На XVI съезде Сталин уделил значительное внимание критике «троцкизма», не смущаясь противоречиями в своей трактовке «троцкистской опасности». С одной стороны, он заявил, что «троцкистскую группу, как оппозицию, мы давно уже разгромили и выкинули вон», и теперь речь идёт о борьбе лишь «с остатками троцкизма в партии, с пережитками троцкистской теории». С другой стороны, он утверждал, что троцкизм не только живёт, но и свои «атаки против правых уклонистов… обычно увенчивает блоком с ними, как с капитулянтами без маски» [374].
С одной стороны, Сталин расценил «левые загибы» в колхозном движении как «некоторую, правда бессознательную, попытку возродить у нас традиции троцкизма на практике, возродить троцкистское отношение к среднему крестьянству» [375]. (Именно эта сталинская версия в недавние годы была подхвачена многими публицистами и литераторами.) С другой стороны, он объявил в присущем ему тоне, что в условиях реконструктивного периода «троцкисты, с точки зрения темпов, являются самыми крайними минималистами и самыми поганенькими капитулянтами». [376]
Для обоснования последнего тезиса Сталин сопоставлял показатели прироста промышленной продукции в 1927—30 годах с прогнозными наметками, сделанными Троцким в 1925 году. Эти наметки, названные Сталиным «троцкистской теорией потухающей кривой», представляли вывод из соображений Троцкого о снижении темпов развития советской промышленности после завершения восстановления народного хозяйства и перехода к расширенному воспроизводству на основе социалистических накоплений. Однако вслед за этим Троцкий утверждал, что в условиях планомерной индустриализации советская промышленность сможет добиться темпов, недоступных при капитализме. Показатели прироста промышленности в 1930 году (22 %) и в 1931 году (20 %) совпали с выдвинутыми пятилетием ранее прогнозными коэффициентами Троцкого.
К рассуждениям о «крохоборческой мудрости» «троцкистов» Сталин прибег в связи со своим предложением поднять темп развития промышленности до 32 % в 1929/30 и 47 % в 1930/31 хозяйственному году [377].
После съезда сталинский пропагандистский аппарат продолжал извергать ожесточённую брань против Троцкого, неизменно встречавшую отповедь изгнанника с Принцевых островов. Более действенными, разумеется, были дальнейшие атаки на «правых», особенно на Бухарина, которого Сталин и его приспешники продолжали обвинять в «двурушничестве». На эти обвинения Бухарин отвечал жалобами Сталину на «неслыханные издевательства» и «клевету», которой его подвергают. 14 октября 1930 года он писал: «Коба. Я после разговора по телефону ушёл тотчас же со службы в состоянии отчаяния. Не потому, что ты меня „напугал“ — ты меня не напугаешь и не запугаешь. А потому, что те чудовищные обвинения, которые ты мне бросил, ясно указывают на существование какой-то дьявольской, гнусной и низкой провокации, которой ты веришь, на которой строишь свою политику и которая до добра не доведет, хотя бы ты и уничтожил меня физически так же успешно, как ты уничтожаешь меня политически».
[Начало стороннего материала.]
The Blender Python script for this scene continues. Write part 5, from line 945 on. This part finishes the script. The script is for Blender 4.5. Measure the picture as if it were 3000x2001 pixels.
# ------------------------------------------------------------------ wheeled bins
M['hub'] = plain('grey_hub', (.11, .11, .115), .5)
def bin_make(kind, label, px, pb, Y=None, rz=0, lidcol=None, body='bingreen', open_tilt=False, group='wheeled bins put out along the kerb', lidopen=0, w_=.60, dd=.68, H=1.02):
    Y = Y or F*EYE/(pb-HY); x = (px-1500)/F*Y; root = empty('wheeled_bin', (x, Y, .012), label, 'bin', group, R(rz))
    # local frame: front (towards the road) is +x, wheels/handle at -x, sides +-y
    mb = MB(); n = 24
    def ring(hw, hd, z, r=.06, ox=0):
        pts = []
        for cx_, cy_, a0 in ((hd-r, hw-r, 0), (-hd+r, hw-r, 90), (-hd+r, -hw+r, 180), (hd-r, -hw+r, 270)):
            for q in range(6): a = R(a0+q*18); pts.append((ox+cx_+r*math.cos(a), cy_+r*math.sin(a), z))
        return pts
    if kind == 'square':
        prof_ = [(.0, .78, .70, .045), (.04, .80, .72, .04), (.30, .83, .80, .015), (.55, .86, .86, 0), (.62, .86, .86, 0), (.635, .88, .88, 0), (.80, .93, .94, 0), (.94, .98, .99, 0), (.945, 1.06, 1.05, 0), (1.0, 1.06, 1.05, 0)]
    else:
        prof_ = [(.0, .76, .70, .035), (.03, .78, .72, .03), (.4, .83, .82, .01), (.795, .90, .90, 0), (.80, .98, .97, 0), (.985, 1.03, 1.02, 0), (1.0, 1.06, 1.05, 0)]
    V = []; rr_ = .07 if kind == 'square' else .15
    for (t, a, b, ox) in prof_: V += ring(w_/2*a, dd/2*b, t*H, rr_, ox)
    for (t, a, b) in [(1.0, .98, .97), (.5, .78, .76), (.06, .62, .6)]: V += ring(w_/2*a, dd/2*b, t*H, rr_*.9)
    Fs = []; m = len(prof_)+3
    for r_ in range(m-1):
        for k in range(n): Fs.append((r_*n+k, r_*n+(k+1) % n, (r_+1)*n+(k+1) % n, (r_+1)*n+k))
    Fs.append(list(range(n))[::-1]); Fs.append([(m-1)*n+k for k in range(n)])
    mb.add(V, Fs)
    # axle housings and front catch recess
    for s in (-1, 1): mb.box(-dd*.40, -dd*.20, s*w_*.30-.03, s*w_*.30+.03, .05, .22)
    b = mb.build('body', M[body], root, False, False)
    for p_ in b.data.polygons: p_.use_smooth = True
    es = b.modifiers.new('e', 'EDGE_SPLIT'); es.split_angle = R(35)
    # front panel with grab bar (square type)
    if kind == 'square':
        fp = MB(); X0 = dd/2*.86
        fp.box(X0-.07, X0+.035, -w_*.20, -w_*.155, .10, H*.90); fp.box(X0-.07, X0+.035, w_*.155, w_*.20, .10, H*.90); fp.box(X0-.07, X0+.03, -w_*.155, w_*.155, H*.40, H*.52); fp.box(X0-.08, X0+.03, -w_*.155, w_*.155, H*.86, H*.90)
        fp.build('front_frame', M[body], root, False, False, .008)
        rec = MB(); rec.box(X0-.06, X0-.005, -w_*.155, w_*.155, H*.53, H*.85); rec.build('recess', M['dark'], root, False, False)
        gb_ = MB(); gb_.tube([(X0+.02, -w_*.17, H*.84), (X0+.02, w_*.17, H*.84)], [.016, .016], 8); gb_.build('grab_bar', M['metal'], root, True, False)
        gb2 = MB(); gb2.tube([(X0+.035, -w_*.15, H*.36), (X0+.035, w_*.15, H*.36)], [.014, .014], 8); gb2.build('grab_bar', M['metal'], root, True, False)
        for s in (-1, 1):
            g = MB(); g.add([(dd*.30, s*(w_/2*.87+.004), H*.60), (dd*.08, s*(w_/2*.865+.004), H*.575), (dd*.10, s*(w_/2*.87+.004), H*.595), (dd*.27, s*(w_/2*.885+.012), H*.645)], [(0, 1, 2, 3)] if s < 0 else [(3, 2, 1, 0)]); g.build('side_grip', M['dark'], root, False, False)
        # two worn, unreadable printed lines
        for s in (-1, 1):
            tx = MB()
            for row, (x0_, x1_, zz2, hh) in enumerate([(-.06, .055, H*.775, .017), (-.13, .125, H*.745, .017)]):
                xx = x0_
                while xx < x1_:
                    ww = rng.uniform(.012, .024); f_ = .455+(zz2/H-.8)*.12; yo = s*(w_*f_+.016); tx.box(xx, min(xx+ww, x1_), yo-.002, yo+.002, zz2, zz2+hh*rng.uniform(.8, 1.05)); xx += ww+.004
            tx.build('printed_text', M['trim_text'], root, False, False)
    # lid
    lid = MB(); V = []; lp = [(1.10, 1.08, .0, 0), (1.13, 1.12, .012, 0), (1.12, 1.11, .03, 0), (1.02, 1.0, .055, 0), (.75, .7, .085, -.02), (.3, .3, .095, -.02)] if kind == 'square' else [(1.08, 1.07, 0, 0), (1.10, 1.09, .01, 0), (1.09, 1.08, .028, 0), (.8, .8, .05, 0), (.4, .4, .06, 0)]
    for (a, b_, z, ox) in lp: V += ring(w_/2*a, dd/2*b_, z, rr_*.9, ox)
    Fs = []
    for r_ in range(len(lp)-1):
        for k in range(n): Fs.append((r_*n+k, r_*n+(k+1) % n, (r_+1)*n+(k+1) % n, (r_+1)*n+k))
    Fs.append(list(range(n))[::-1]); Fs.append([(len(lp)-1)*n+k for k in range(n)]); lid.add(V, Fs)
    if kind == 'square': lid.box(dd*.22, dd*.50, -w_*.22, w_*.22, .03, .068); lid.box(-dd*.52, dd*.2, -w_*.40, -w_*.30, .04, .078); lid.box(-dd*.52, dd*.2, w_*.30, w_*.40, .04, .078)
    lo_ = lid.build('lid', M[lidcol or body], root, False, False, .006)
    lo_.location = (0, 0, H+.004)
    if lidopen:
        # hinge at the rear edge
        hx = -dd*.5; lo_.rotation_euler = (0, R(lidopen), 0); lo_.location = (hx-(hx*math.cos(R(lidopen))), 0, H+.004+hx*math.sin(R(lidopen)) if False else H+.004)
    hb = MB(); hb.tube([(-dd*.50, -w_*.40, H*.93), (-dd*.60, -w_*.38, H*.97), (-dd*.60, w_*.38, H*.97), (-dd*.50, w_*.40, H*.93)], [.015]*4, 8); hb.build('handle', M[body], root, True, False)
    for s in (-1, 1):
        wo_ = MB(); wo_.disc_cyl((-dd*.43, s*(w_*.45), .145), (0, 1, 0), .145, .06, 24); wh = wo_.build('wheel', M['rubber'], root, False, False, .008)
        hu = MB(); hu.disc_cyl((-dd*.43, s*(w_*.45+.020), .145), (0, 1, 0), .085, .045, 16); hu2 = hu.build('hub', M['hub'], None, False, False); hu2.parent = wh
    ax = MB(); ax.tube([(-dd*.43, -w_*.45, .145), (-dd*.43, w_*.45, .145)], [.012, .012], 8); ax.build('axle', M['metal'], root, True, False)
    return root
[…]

Тщетно пытаясь убедить Сталина в своей верности и при этом сохранить остатки человеческого достоинства, Бухарин продолжал: «Я считаю твои обвинения чудовищной, безумной клеветой, дикой и, в конечном счёте, неумной… Правда то, что, несмотря на все наветы на меня, я стою плечо к плечу со всеми, хотя каждый божий день меня выталкивают… Или то, что я не лижу тебе зада и не пишу тебе статей a la Пятаков [378],— или это делает меня „проповедником террора“? Тогда так и говорите! Боже, что за адово сумасшествие происходит сейчас! И ты, вместо объяснения, истекаешь злобой против человека, который исполнен одной мыслью: чем-нибудь помогать, тащить со всеми телегу, но не превращаться в подхалима, которых много и которые нас губят» [379].